Now it is reported that the £3 million nuptials in April came complete with a big fat simchah broiges too. Oy!

Rumour has it that the new Mrs Beckham isn’t talking to the old Mrs Beckham because of events around the wedding.

How do we know? Because apparently, neither of the Mrs Beckhams are liking each other’s posts on Instagram (in showbizland this is akin to demanding a duel).

The cause of the supposed fallout is said to be down to several things. (In fact, if reports are to be believed, there appears to be a new reason every day.)

There was claimed to be some friction when Nicola turned her nose up at having her wedding dress designed by the former Spice Girl and chose Valentino instead.

But the real problems, apparently, came on the night, via singer Marc Anthony, whose romantic song You Sang to Me was meant to be for the first dance.

But, instead, Victoria stepped onto the dancefloor with Brooklyn to turn it into a mother-and-son song. To add to the snub, Marc — a former husband of Jennifer Lopez, who once dated Chloe Green — is then said to have made a gushing speech about Victoria.
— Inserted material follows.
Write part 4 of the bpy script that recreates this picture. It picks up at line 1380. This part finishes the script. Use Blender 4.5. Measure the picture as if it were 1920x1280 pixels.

Poor Nicola was left in tears. The bride is, after all, meant to be the star of the wedding.
More upset has followed. Victoria allegedly didn’t invite her son and wife to her fashion show in Paris; they only found out about it via a magazine. Brooklyn, his mother and his new wife are all said to be heartbroken. Let’s hope they can mend things quickly.

Director and writer Michael Winterbottom is one of those British artsy types obsessed with Israel. You know the sort: loves to sign letters condemning it, backed Jeremy Corbyn.

His last project, the documentary Eleven Days in May, narrated by Kate Winslet, caused controversy because of his co-director Mohammed Sawwaf’s links to Hamas and because it focused on the death of Palestinian children during the fighting in May last year without explaining that some were killed by the terrorist organisation’s own rockets.

His new TV series, This England, features Kenneth Branagh as Boris Johnson.

Now filming has started in Italy on Promised Land, a project he has been working on for 15 years, which centres on the infamous Stern Gang, whose violent campaign against the British colonial power aimed to hasten the creation of a Jewish state.

Its leader, Avraham Stern, was so obsessed with removing the Brits that he even sought alliances with fascists. Its actions, and those of other anti-British terrorists, were condemned by Jewish organisations worldwide but it wasn’t enough to stop anti-Jewish rioting, even in Britain in 1947, in the shadow of the Holocaust.

Winterbottom’s story is set in 1930s British mandate Tel Aviv. It follows two British officers Thomas Wilkin (Douglas Booth) and Geoffrey Morton (Harry Melling) in their hunt for Stern.

But Wilkin is torn between his duty and his love for exotic (my word) Jew Shoshanna Borochov (Russian actress Irina Starshenbaum), whose father is a leading Marxist Zionist.

Stern is certainly an interesting subject; but is Winterbottom the right person to be tackling it?

Jews in the News

Claudia Winkleman says she was the last to find out that two Strictly Come Dancing favourites, Oti Mabuse and Aljaz Skorjanec, will not feature in the new series because she’s such a terrible gossip. “They tell me after they’ve told Tess and the press because I’m leaky,” she says.

Jewish actor Shia LaBeouf credits turning to Catholicism after playing a priest in his latest film, Padre Pio, for helping to turn his life around. The star is due in court soon after being accused of sexual assault by his ex, singer FKA Twigs. He admits: “I had been abusive to women. My mother is embarrassed beyond imagination.”

People of the book

I enjoyed Ridley Road author Jo Bloom’s latest, Permission, about a couple who open up their marriage. And I’m inspired by a sneak preview of Ben Freeman’s latest, Reclaiming Our Story: The Pursuit of Jewish Pride. Next, I’ll be reading about murder in the Jewish community, in Victoria Goldman’s The Redeemer.